Goal
Return, exactly as written, every line from the first line of the data below through the line that contains "COL = SC.collection".

Data shown
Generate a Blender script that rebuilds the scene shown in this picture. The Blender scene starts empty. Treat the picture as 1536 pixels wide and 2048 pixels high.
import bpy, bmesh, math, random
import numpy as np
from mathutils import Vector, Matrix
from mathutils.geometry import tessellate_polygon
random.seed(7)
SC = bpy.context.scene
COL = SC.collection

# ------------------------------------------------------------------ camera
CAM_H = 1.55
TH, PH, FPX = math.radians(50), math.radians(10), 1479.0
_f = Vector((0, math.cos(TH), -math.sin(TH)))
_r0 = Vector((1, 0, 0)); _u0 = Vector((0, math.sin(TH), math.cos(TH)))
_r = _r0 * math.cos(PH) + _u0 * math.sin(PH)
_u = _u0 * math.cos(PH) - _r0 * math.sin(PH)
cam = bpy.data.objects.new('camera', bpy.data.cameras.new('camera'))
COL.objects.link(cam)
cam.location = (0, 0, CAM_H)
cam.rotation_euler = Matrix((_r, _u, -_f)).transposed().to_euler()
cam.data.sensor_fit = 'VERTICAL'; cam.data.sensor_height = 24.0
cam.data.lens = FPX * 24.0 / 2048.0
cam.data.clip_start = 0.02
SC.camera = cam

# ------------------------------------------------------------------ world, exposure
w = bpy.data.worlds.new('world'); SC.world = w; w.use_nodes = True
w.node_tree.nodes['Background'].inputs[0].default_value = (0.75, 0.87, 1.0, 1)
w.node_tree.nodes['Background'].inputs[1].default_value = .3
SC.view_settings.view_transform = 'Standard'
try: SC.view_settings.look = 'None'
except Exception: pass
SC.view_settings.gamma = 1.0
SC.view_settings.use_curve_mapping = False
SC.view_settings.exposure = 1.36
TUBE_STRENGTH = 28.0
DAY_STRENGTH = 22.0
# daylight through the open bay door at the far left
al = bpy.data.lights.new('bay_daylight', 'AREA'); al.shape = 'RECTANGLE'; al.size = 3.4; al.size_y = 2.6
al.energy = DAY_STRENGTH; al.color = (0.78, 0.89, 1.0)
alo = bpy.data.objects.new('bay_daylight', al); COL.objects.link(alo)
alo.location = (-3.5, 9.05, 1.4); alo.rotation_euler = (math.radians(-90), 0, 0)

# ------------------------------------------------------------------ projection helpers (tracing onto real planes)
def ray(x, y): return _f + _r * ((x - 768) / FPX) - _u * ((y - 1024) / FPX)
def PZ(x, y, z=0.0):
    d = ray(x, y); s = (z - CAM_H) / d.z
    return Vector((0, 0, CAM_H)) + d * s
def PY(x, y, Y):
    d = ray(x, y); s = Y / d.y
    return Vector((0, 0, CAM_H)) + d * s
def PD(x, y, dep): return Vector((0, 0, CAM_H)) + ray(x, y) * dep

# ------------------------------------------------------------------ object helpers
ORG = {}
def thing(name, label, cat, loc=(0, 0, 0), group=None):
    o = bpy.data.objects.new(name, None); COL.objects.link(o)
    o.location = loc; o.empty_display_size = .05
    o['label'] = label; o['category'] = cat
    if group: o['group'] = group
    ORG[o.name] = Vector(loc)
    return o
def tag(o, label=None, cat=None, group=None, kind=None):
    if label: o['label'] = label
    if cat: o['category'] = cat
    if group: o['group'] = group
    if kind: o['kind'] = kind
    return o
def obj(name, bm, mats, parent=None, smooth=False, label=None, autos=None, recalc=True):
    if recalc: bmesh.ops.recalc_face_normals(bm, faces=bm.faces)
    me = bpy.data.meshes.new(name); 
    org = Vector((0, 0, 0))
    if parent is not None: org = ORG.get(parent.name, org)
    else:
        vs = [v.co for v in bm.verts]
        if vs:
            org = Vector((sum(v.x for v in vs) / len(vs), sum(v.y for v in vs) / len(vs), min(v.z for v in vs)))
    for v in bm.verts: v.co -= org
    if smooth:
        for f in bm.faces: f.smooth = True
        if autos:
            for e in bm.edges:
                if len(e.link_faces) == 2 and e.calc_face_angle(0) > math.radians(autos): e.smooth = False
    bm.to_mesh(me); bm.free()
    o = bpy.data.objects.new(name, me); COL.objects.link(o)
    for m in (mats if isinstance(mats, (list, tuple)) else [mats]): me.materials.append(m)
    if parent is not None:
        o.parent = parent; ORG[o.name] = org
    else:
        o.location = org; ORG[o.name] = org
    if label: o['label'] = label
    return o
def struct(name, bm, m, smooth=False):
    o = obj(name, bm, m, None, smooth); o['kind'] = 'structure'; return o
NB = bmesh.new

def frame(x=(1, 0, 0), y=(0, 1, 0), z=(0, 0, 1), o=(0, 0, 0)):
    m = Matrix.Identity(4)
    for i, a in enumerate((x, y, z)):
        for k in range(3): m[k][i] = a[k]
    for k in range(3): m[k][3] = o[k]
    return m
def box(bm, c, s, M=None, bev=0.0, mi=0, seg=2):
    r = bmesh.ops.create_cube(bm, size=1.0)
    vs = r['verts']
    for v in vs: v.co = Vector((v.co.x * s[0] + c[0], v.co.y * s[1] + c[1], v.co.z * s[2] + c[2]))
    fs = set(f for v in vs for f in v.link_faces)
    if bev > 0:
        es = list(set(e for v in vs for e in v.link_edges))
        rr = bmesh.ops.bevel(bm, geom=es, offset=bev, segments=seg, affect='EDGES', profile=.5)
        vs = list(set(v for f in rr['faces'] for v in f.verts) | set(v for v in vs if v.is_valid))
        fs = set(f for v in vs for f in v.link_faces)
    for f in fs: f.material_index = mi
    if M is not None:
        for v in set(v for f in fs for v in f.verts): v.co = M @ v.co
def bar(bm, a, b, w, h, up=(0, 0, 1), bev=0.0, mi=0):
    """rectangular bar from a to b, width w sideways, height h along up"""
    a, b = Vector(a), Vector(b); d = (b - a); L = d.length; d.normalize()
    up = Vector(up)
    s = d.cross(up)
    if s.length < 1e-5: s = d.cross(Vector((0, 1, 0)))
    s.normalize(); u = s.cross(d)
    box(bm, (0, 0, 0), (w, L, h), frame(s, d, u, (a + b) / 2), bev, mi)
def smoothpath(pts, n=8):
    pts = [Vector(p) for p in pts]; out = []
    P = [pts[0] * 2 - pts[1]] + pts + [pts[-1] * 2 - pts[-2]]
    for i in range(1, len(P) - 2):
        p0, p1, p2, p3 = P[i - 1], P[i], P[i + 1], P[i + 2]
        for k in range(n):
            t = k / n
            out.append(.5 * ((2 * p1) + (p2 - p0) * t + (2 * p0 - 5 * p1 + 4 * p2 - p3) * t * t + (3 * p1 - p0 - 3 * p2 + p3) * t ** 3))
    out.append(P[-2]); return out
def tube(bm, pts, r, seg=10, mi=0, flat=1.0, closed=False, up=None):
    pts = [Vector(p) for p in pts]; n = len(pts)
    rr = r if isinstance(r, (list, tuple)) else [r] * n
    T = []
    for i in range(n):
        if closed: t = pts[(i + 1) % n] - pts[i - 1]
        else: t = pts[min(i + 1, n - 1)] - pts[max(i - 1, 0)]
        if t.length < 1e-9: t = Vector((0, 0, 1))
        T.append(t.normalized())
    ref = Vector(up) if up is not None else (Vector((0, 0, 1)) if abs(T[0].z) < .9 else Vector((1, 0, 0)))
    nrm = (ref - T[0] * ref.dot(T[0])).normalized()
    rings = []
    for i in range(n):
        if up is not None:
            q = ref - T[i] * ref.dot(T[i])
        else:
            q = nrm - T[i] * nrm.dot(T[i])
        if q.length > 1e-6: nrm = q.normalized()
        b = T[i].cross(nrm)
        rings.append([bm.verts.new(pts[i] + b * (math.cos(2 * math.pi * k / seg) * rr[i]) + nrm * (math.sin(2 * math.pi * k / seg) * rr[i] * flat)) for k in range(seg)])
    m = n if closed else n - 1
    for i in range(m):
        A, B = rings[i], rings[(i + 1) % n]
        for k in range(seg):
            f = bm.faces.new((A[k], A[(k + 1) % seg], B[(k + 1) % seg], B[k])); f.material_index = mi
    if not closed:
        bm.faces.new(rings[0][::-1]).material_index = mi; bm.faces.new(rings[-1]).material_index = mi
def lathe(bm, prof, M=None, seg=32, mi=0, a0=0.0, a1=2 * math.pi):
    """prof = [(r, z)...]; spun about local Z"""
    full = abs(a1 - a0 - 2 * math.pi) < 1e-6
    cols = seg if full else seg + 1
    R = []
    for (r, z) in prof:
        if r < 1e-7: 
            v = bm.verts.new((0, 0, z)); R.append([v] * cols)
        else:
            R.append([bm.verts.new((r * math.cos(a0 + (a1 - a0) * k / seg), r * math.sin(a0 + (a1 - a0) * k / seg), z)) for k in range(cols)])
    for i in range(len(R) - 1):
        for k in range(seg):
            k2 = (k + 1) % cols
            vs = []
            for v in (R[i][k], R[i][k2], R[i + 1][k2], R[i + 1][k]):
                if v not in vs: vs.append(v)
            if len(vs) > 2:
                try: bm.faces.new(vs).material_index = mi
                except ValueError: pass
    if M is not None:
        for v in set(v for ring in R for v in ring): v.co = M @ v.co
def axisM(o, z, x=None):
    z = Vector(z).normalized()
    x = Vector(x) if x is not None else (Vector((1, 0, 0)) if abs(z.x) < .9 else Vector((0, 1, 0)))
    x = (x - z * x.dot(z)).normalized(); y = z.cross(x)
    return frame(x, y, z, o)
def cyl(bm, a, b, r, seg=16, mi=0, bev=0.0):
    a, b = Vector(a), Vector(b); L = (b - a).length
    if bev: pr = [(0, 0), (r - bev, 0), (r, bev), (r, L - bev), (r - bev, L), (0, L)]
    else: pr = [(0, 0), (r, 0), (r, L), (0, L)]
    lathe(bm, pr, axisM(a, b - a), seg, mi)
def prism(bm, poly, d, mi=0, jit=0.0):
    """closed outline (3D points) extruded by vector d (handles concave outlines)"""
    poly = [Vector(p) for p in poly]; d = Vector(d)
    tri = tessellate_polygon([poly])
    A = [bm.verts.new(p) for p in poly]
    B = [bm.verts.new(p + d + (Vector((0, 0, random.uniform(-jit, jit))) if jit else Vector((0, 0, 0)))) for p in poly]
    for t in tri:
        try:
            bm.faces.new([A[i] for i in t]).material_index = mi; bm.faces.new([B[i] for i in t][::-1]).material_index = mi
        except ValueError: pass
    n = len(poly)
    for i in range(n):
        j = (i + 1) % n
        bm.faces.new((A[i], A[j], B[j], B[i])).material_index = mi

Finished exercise
Generate a Blender script that rebuilds the scene shown in this picture. The Blender scene starts empty. Treat the picture as 1536 pixels wide and 2048 pixels high.
import bpy, bmesh, math, random
import numpy as np
from mathutils import Vector, Matrix
from mathutils.geometry import tessellate_polygon
random.seed(7)
SC = bpy.context.scene
COL = SC.collection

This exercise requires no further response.